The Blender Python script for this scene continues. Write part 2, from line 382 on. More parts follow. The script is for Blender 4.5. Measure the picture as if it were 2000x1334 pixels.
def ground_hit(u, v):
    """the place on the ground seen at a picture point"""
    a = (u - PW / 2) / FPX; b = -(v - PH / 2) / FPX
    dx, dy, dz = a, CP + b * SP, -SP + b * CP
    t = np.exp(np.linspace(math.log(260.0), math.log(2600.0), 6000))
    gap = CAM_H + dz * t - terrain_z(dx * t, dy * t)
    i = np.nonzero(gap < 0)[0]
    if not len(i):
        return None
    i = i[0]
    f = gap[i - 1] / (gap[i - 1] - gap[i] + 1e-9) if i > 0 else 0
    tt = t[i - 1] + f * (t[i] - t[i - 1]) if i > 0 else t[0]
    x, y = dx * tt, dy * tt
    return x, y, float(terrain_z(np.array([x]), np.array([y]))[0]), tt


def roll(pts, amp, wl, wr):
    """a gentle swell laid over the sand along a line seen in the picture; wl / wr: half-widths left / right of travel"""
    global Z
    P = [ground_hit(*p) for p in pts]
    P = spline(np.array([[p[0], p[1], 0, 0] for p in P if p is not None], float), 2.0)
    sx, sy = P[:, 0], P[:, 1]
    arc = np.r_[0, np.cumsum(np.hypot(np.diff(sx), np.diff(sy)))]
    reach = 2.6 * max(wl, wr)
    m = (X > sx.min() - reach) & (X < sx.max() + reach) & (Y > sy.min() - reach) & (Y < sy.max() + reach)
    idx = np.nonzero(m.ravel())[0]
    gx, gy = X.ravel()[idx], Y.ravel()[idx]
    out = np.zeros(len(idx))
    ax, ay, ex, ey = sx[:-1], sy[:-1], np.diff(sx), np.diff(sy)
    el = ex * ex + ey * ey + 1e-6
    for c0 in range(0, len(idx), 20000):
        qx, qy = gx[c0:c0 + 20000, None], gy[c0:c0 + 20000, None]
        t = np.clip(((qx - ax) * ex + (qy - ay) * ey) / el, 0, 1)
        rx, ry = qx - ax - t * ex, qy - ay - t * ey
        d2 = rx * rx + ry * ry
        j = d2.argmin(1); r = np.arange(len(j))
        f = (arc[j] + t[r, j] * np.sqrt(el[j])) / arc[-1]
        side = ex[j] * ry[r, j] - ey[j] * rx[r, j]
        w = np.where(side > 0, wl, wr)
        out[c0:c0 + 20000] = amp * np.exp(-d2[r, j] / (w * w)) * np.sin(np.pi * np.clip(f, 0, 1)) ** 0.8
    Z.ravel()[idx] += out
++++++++
Reproduce the full listing exactly.

▶ [RESULT OF THE TASK]:
The Blender Python script for this scene continues. Write part 2, from line 382 on. More parts follow. The script is for Blender 4.5. Measure the picture as if it were 2000x1334 pixels.
def ground_hit(u, v):
    """the place on the ground seen at a picture point"""
    a = (u - PW / 2) / FPX; b = -(v - PH / 2) / FPX
    dx, dy, dz = a, CP + b * SP, -SP + b * CP
    t = np.exp(np.linspace(math.log(260.0), math.log(2600.0), 6000))
    gap = CAM_H + dz * t - terrain_z(dx * t, dy * t)
    i = np.nonzero(gap < 0)[0]
    if not len(i):
        return None
    i = i[0]
    f = gap[i - 1] / (gap[i - 1] - gap[i] + 1e-9) if i > 0 else 0
    tt = t[i - 1] + f * (t[i] - t[i - 1]) if i > 0 else t[0]
    x, y = dx * tt, dy * tt
    return x, y, float(terrain_z(np.array([x]), np.array([y]))[0]), tt


def roll(pts, amp, wl, wr):
    """a gentle swell laid over the sand along a line seen in the picture; wl / wr: half-widths left / right of travel"""
    global Z
    P = [ground_hit(*p) for p in pts]
    P = spline(np.array([[p[0], p[1], 0, 0] for p in P if p is not None], float), 2.0)
    sx, sy = P[:, 0], P[:, 1]
    arc = np.r_[0, np.cumsum(np.hypot(np.diff(sx), np.diff(sy)))]
    reach = 2.6 * max(wl, wr)
    m = (X > sx.min() - reach) & (X < sx.max() + reach) & (Y > sy.min() - reach) & (Y < sy.max() + reach)
    idx = np.nonzero(m.ravel())[0]
    gx, gy = X.ravel()[idx], Y.ravel()[idx]
    out = np.zeros(len(idx))
    ax, ay, ex, ey = sx[:-1], sy[:-1], np.diff(sx), np.diff(sy)
    el = ex * ex + ey * ey + 1e-6
    for c0 in range(0, len(idx), 20000):
        qx, qy = gx[c0:c0 + 20000, None], gy[c0:c0 + 20000, None]
        t = np.clip(((qx - ax) * ex + (qy - ay) * ey) / el, 0, 1)
        rx, ry = qx - ax - t * ex, qy - ay - t * ey
        d2 = rx * rx + ry * ry
        j = d2.argmin(1); r = np.arange(len(j))
        f = (arc[j] + t[r, j] * np.sqrt(el[j])) / arc[-1]
        side = ex[j] * ry[r, j] - ey[j] * rx[r, j]
        w = np.where(side > 0, wl, wr)
        out[c0:c0 + 20000] = amp * np.exp(-d2[r, j] / (w * w)) * np.sin(np.pi * np.clip(f, 0, 1)) ** 0.8
    Z.ravel()[idx] += out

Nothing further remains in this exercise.